People in my culture value everything “instant”: “instant” mashed potatoes; fast food; and so forth. Similarly, we too often take short-cuts to understanding the Bible by quoting random verses or assuming that others who taught us have understood them correctly. When we do so, we fail to be diligent in seeking God’s Word (Prov 2:2-5; 4:7; 8:17; 2 Tim 2:15). One prominent minister in the U.S., Jim Bakker, was so busy with his ministry to millions of people that he did not have time to study Scripture carefully in context. He trusted that his friends whose teachings he helped promote surely had done so. Later, when his ministry collapsed, he spent many hours honestly searching the Scriptures and realized to his horror that on some points Jesus’ teachings, understood in context, meant the exact opposite of what he and his friends had been teaching! It is never safe to simply depend on what someone else claims that God says (1 Kgs 13:15-26).

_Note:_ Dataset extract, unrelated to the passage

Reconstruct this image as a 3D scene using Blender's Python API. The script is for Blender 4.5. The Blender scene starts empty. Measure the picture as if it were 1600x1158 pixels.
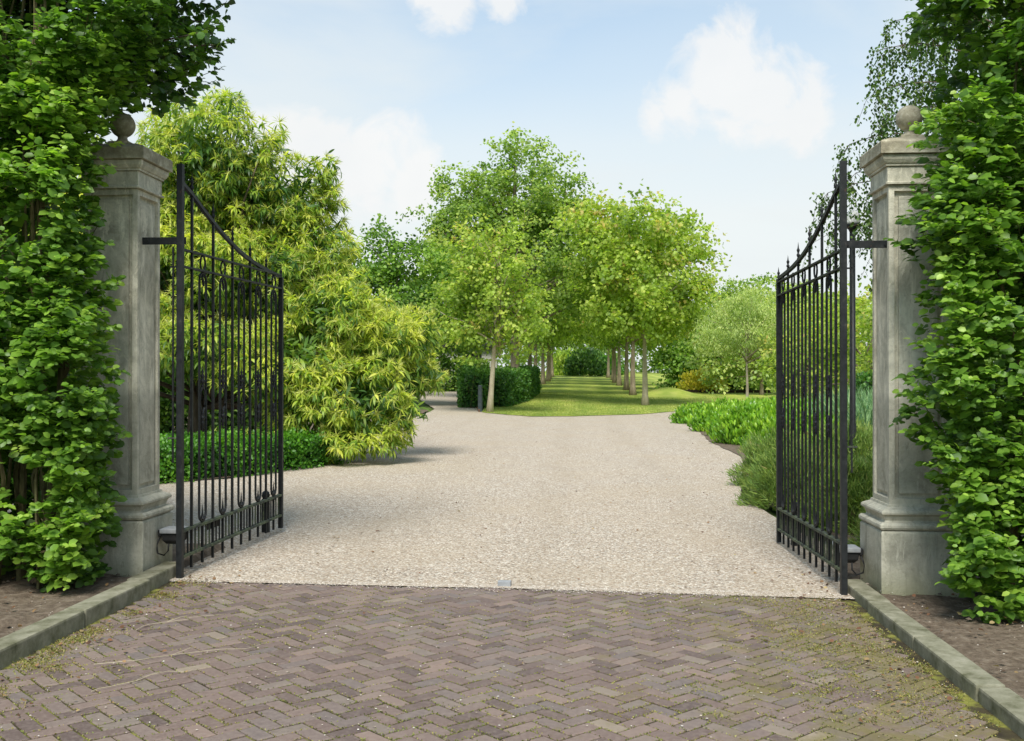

I discovered this for myself when, as a young Christian, I began reading 40 chapters of the Bible a day (enough to finish the New Testament every week or the Bible every month). I was shocked to discover how much Scripture I had essentially ignored between the verses I had memorized, and how carefully the intervening text connected those verses. I had been missing so much, simply using the Bible to defend what I already believed! After one begins reading the Bible a book at a time, one quickly recognizes that verses isolated from their context nearly always mean something different when read in context. We cannot, in fact, even pretend to make sense of most verses without reading their context. Isolating verses from their context disrespects the authority of Scripture because this method of interpretation cannot be consistently applied to the whole of Scripture. It picks verses that seem to make sense on their own, but most of the rest of the Bible is left over when it is done, incapable of being used the same way. Preaching and teaching the Bible the way it invites us to interpret it—in its original context—both explains the Bible accurately and provides our hearers a good example how they can learn the Bible better for themselves.